Il est vrai qu’il y a trois mois, la Fed était convaincue que l’influence de la flambée des prix des matières premières dans la remontée de l’inflation globale serait temporaire, et n’avait pas d’inquiétude quant à l’apparition d’éventuels effets de second tour.

Le discours de Bernanke la semaine dernière a quelque peu changé la donne. Le gouverneur de la Fed pense toujours que l’influence de la flambée des prix des matières premières ne sera pas durable mais n’écarte pas cependant tout risque de transmission de cette inflation globale dans l’économie réelle.
En somme, nous pouvons dire que la Fed a changé son fusil d’épaule.

Si dans l’orientation de sa politique monétaire Bernanke se rapproche de Trichet, pour autant en termes de timing nous ne sommes pas du tout sur la même longueur d’onde...

La Fed va commencer à abandonner l’utilisation des recettes des ABS pour racheter des bons du Trésor cet automne.
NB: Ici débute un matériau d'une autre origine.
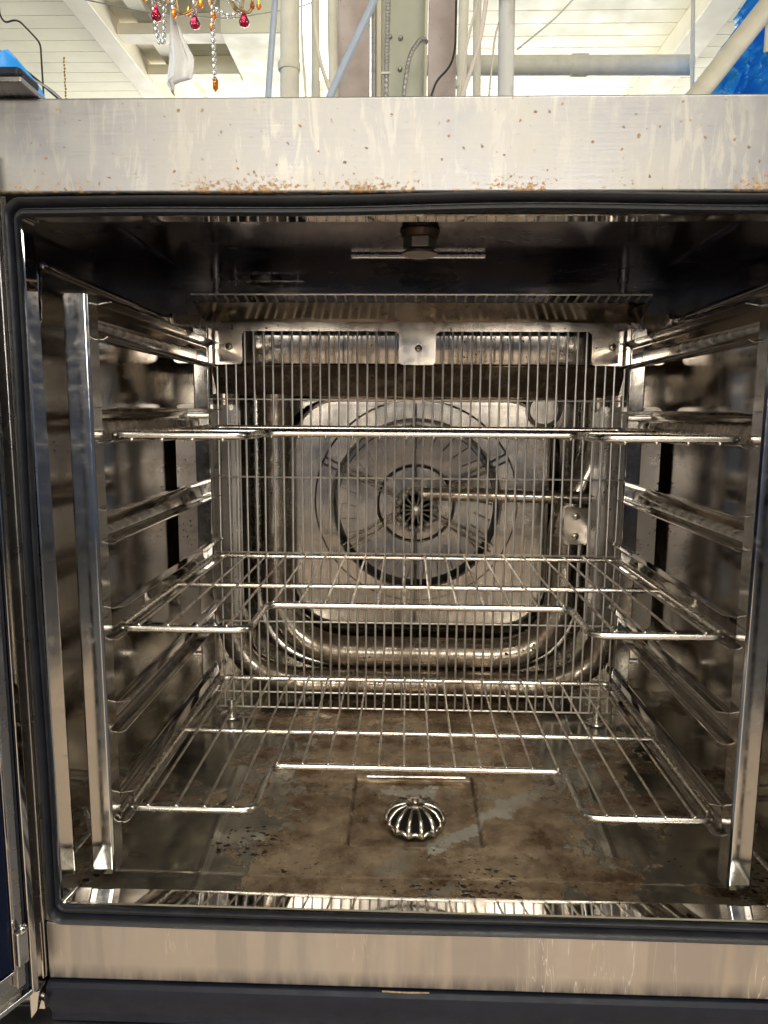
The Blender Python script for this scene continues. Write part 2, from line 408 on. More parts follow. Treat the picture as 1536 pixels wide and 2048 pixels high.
# ------------------------------------------------------------------ the room
FZ, CZ = -1.25, 2.45
bm = nb(); box(bm, -6, 6, -6.5, 8.5, FZ-.2, FZ); struct('floor', bm, M['darkfloor'])
bm = nb(); box(bm, -1.05, 1.20, -6.4, -.3, FZ+.001, FZ+.012); struct('path', bm, M['concrete'])  # tan strip added on the dark floor, unseen, to shape sill and post reflections
bm = nb()
y = -6.5; k = 0
while y < 8.5:
    box(bm, -6, 6, y+.003, y+.147, CZ, CZ+.02); y += .15
box(bm, -6, 6, -6.5, 8.5, CZ+.021, CZ+.1)
struct('ceiling', bm, M['cream'])
for nm, a in (('wall_left', (-6.2, -6, -6.5, 8.5)), ('wall_right', (6, 6.2, -6.5, 8.5)), ('wall_far', (-6, 6, 8.5, 8.7))):
    bm = nb(); box(bm, *a, FZ, CZ+.1); struct(nm, bm, M['room'])
bm = nb(); box(bm, -6, 6, -6.7, -6.5, FZ, CZ+.1); struct('wall_behind', bm, M['room'])

bm = nb(); box(bm, -1.97, -1.83, -6.4, 8.4, 2.30, 2.448)
tag(obj('ceiling_beam', bm, M['creambeam'], bevel=.006), 'cream timber beam running away under the ceiling boards, left of the chandelier', 'beam', 'ceiling beams')
bm = nb(); box(bm, 1.655, 1.84, -6.4, 8.4, 2.30, 2.448)
tag(obj('ceiling_beam', bm, M['creambeam'], bevel=.006), 'cream timber beam running away under the ceiling boards, beside the blue tarpaulin', 'beam', 'ceiling beams')
bm = nb(); box(bm, -1.70, -1.60, -6.4, 8.4, 2.40, 2.448); box(bm, -1.83, -1.70, -6.4, 8.4, 2.43, 2.448)
tag(obj('batten', bm, M['creambeam'], bevel=.004), 'thin cream batten fixed to the boards beside the left beam', 'batten')
bm = nb(); box(bm, -1.60, -1.16, 4.13, 4.26, 2.33, 2.448); box(bm, -1.83, -1.60, 4.13, 4.26, 2.33, 2.395)
tag(obj('cross_batten', bm, M['creambeam'], bevel=.004), 'upper short cream cross batten behind the hanging white cloth', 'batten', 'cross battens')
bm = nb(); box(bm, -1.60, -1.19, 4.66, 4.78, 2.33, 2.448); box(bm, -1.83, -1.60, 4.66, 4.78, 2.33, 2.395)
tag(obj('cross_batten', bm, M['creambeam'], bevel=.004), 'lower short cream cross batten behind the tip of the white cloth', 'batten', 'cross battens')
bm = nb(); box(bm, -1.14, -.70, 3.95, 5.4, 2.24, 2.43)
tag(obj('boxed_duct', bm, M['cream'], bevel=.006), 'boxed cream duct panel under the ceiling left of the pipes', 'duct')
bm = nb(); box(bm, -.675, -.40, 2.9, 4.75, 2.32, 2.36)
tag(obj('skylight', bm, M['sky']), 'bright white skylight strip glowing behind the thin pipes', 'skylight')

# ------------------------------------------------------------------ column, pipes and cables behind the oven
col = thing('steel_column', 'pale green steel column with two worn mauve brown flanges, bolts in its web', 'column', (-.04, 1.7, FZ))
bm = nb(); box(bm, -.100, .028, 1.75, 1.765, FZ, 2.29); obj('web', bm, M['greenpaint'], col)
bm = nb(); box(bm, -.128, -.101, 1.70, 1.78, FZ, 2.29); box(bm, .0285, .036, 1.66, 1.78, FZ, 2.29); obj('web_edge', bm, M['creambeam'], col, .002)
bm = nb(); extr(bm, [(-.222, 1.6), (-.130, 1.6), (-.130, 1.615), (-.222, 1.615)], FZ, 2.29, 'Z'); obj('flange', bm, M['worn'], col, .003)
bm = nb(); box(bm, .0375, .118, 1.6, 1.615, FZ, 2.29); obj('flange', bm, M['worn'], col, .003)
for x, z in ((-.078, 1.152), (-.045, 1.148), (-.046, 1.06)):
    bm = nb(); lathe(bm, [(.0075, 0), (.0075, .006), (.004, .010)], (x+.002, 1.75, z), 'Y', 8); obj('bolt', bm, M['greymetal'], col)

def vpipe(name, label, cat, x0, x1, Y, r, mat, z0=None, bands=0, group='pipes behind the oven', bend=None):
    """pipe from floor-side low end x1 (at y190 height) to the ceiling, leaning a little"""
    t = thing(name, label, cat, (x1, Y, .3), group)
    bm = nb(); tube(bm, [(x1, Y, .3), (x1, Y, .75), (x0, Y, 1.1 if z0 is None else z0), (x0+(x0-x1)*.3, Y, 2.44)], r, 16); obj('pipe_body', bm, mat, t)
    for k in range(bands):
        bm = nb(); lathe(bm, [(r*1.12, 0), (r*1.18, .004), (r*1.18, .016), (r*1.12, .02)], (x1, Y, .86+k*.21), 'Z', 16); obj('coupling', bm, mat, t)
    return t
vpipe('water_pipe', 'off white vertical pipe just right of the blue grey conduit', 'pipe', -.309, -.314, 1.3, .0235, M['offwhite'], bands=1)
vpipe('water_pipe', 'off white pipe crossing the bright skylight strip', 'pipe', -.272, -.273, 1.5, .0115, M['offwhite'])
vpipe('water_pipe', 'off white pipe edge standing against the left column flange', 'pipe', -.232, -.226, 1.56, .014, M['offwhite'])
vpipe('water_pipe', 'cream pipe with a coupling, right of the mauve column flange', 'pipe', .123, .120, 1.4, .0125, M['offwhite'], bands=1)
vpipe('water_pipe', 'cream pipe standing behind the looping pinkish cable', 'pipe', .1658, .1716, 1.5, .011, M['offwhite'])
vpipe('water_pipe', 'thick vertical pipe, dusty brown above and whitish below', 'pipe', .206, .211, 1.2, .0188, M['patina'], bands=0)
vpipe('grey_rod', 'dark grey rod in the slot between column flange and web', 'rod', -.1215, -.1205, 1.69, .0075, M['greymetal'], group='rods behind the oven')
def cable(name, label, cat, pts, r, mat, group=None, rad=.06):
    bm = nb(); tube(bm, rnd(pts, rad, 8), r, 10); return tag(obj(name, bm, mat), label, cat, group)
cable('conduit', 'blue grey conduit leaning slightly, left of all the pipes', 'conduit', [(-.345, 1.1, .4), (-.3302, 1.1, .722), (-.316, 1.1, .87), (-.303, 1.1, 1.0), (-.27, 1.1, 1.5), (-.26, 1.1, 2.4)], .0068, M['bluegrey'], 'blue grey conduits')
cable('conduit', 'blue grey conduit crossing diagonally before the left column flange', 'conduit', [(-.24, 1.0, .53), (-.1809, 1.0, .6799), (-.083, 1.0, .872), (.02, 1.0, 1.15), (.02, 1.0, 2.4)], .0078, M['bluegrey'], 'blue grey conduits')
cable('wire_cable', 'thin cream wire hanging left of the bright strip', 'cable', [(-.285, 1.4, .6), (-.286, 1.4, .85), (-.2956, 1.4, .97), (-.296, 1.4, 1.1), (-.29, 1.4, 2.4)], .0026, M['offwhite'], 'thin cables')
cable('wire_cable', 'whitish cable curving down to the right over the bright strip', 'cable', [(-.15, 1.35, .6), (-.2021, 1.35, .80), (-.243, 1.35, .90), (-.255, 1.35, .98), (-.257, 1.35, 1.2), (-.25, 1.35, 2.4)], .0055, M['offwhite'], 'thin cables')
cable('wire_cable', 'pinkish white cable looping diagonally right of the mauve flange', 'cable', [(.09, 1.2, .6), (.1066, 1.2, .755), (.139, 1.2, .84), (.156, 1.2, .92), (.163, 1.2, 1.0), (.17, 1.2, 2.4)], .0052, M['pinkwhite'], 'thin cables')
cable('wire_cable', 'thinner pale cable running beside the pinkish looping cable', 'cable', [(.085, 1.24, .6), (.1085, 1.24, .80), (.122, 1.24, .90), (.149, 1.24, 1.0), (.17, 1.24, 1.1), (.2, 1.24, 2.4)], .0032, M['offwhite'], 'thin cables')
cable('wire_cable', 'cream cord slanting up to the ceiling right of the thick pipe', 'cable', [(.235, 1.9, .9), (.245, 1.9, 1.06), (.26, 1.9, 1.25), (.335, 1.9, 1.40), (.6, 1.9, 2.44)], .0032, M['offwhite'], 'thin cables')
cable('wire_cable', 'thin pale cord slanting over the boards above the horizontal pipe', 'cable', [(.49, 3.05, 1.72), (.66, 3.05, 1.85), (.95, 3.05, 2.15), (1.2, 3.05, 2.44)], .004, M['offwhite'], 'thin cables')
cable('wire_cable', 'black cable bent out from under the right mauve flange', 'cable', [(.045, 1.5, .88), (.058, 1.5, .92), (.098, 1.52, .965), (.111, 1.54, 1.02), (.112, 1.55, 1.3)], .003, M['black'], 'thin cables')
cable('wire_cable', 'dark kinked cable hanging from the ceiling at the left edge', 'cable', [(-1.75, 2.6, 1.9), (-1.7339, 2.6, 1.66), (-1.715, 2.6, 1.63), (-1.66, 2.6, 1.645), (-1.60, 2.6, 1.585), (-1.568, 2.6, 1.55), (-1.5654, 2.6, 1.2)], .0038, M['black'], 'thin cables', .03)
cable('wire_cable', 'dark sagging cable sloping down behind the blue wrap', 'cable', [(-1.95, 2.6, 1.62), (-1.7431, 2.6, 1.515), (-1.62, 2.6, 1.43), (-1.5073, 2.6, 1.3365), (-1.3, 2.6, 1.15)], .006, M['black'], 'thin cables')
cable('wire_cable', 'second grey cable twisted with the sagging dark one', 'cable', [(-1.95, 2.62, 1.60), (-1.74, 2.62, 1.53), (-1.64, 2.60, 1.425), (-1.52, 2.58, 1.36), (-1.3, 2.6, 1.13)], .005, M['greymetal'], 'thin cables')
cable('wire_cable', 'fine wire crossing the boards behind the chandelier', 'cable', [(-1.7, 3.2, 2.05), (-1.3, 3.2, 1.97), (-.9, 3.2, 1.94), (-.55, 3.2, 1.99), (-.4, 3.2, 2.05)], .003, M['greymetal'], 'thin cables')
def flex(pts, r, label):
    path = rnd(pts, .08, 24); out = [path[0]]
    for a, b in zip(path, path[1:]):
        n = max(1, int((b-a).length/.0022))
        out += [a.lerp(b, i/n) for i in range(1, n+1)]
    bm = nb(); tube(bm, out, r, 10, rad=[r*(1 if (i//2) % 2 else .80) for i in range(len(out))])
    tag(obj('flexible_conduit', bm, M['greymetal']), label, 'conduit', 'flexible steel conduits')
flex([(-.081, 1.5, .80), (-.0789, 1.5, .885), (-.0745, 1.5, 1.15)], .0075, 'ribbed flexible steel conduit running straight up the column web')
flex([(-.035, 1.5, .80), (-.030, 1.5, .90), (-.015, 1.5, .99), (.018, 1.52, 1.04), (.030, 1.56, 1.048)], .0068, 'ribbed flexible steel conduit curving into the column web edge')
bm = nb(); box(bm, -.092, -.068, 1.488, 1.494, .934, .940); tag(obj('pipe_clip', bm, M['offwhite'], bevel=.001), 'small pale clip across the straight flexible conduit', 'clip')

hp = thing('overhead_pipe', 'thick cream horizontal pipe with a coupling under the boards', 'pipe', (.75, 3.2, 1.67))
bm = nb(); tube(bm, [(.0, 3.2, 1.718), (1.36, 3.2, 1.710)], .046, 24); obj('pipe_body', bm, M['offwhite'], hp)
bm = nb(); tube(bm, [(.775, 3.2, 1.7135), (.853, 3.2, 1.713)], .052, 24); obj('coupling', bm, M['offwhite'], hp)
dp = thing('overhead_pipe', 'fat cream pipe slanting up in front of the blue tarpaulin', 'pipe', (1.0, 2.2, 1.1))
bm = nb(); tube(bm, [(.80, 2.2, .88), (1.026, 2.2, 1.166), (1.2679, 2.2, 1.4791), (2.0, 2.2, 2.40)], .036, 24); obj('pipe_body', bm, M['offwhite'], dp)
for x, Y, zt, lab in ((1.2757, 3.0, 2.44, 'thin cream hanger rod right of the horizontal pipe'),):
    bm = nb(); tube(bm, [(x+.025, Y, 1.45), (x, Y, 1.9), (x-.02, Y, zt)], .0095, 10); tag(obj('hanger_rod', bm, M['offwhite']), lab, 'rod', 'hanger rods')
bm = nb(); tube(bm, rnd([(1.28, 2.25, 1.33), (1.28, 2.25, 1.47), (1.34, 2.25, 1.48)], .02), .007, 10)
tag(obj('hanger_rod', bm, M['offwhite']), 'short cream hook above the slanting pipe beside the tarpaulin', 'rod', 'hanger rods')
bm = nb()
for k in range(14): ball(bm, (-1.3795+.001*math.sin(k*2), 2.4, 1.235+k*.0125), .0045, 1.3, 6, 5)
tag(obj('pull_chain', bm, M['bronze']), 'thin brass pull chain hanging near the left beam', 'chain')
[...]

Nous ne devrions pas voir de remontée du taux directeur de la Fed avant le au printemps ou à l'été 2012.
Le relèvement ne devrait par ailleurs être que de 0,25%. La Fed ne veut pas se précipiter. Elle estime qu’elle n’a pas de raison de le faire mais elle perçoit le besoin de normaliser progressivement sa stratégie monétaire.

Quel niveau d’inflation escomptez-vous pour les Etats-Unis ?

2,4-2,5% fin 2011 et de 2% fin 2012. La stabilisation du prix du baril qui a compté pour près de la moitié de l’inflation au mois de mars militera en ce sens.

Tout scénario d’un quantitative easing 3 est exclu ?

Bernanke l'a exclu a priori. Il faudrait des circonstances particulières pour mettre en place une telle stratégie. Je vois mal par exemple Barack Obama mettre spontanément en place une politique budgétaire très restrictive avant les présidentielles de 2012. Une orientation sera certainement définie mais aucune ou peu de mesures drastiques seront mises en œuvre afin de ne pas casser la dynamique de croissance avar cette échéance.
En conséquence, la Fed n’aura pas de raison de pratiquer un quantitative easing 3.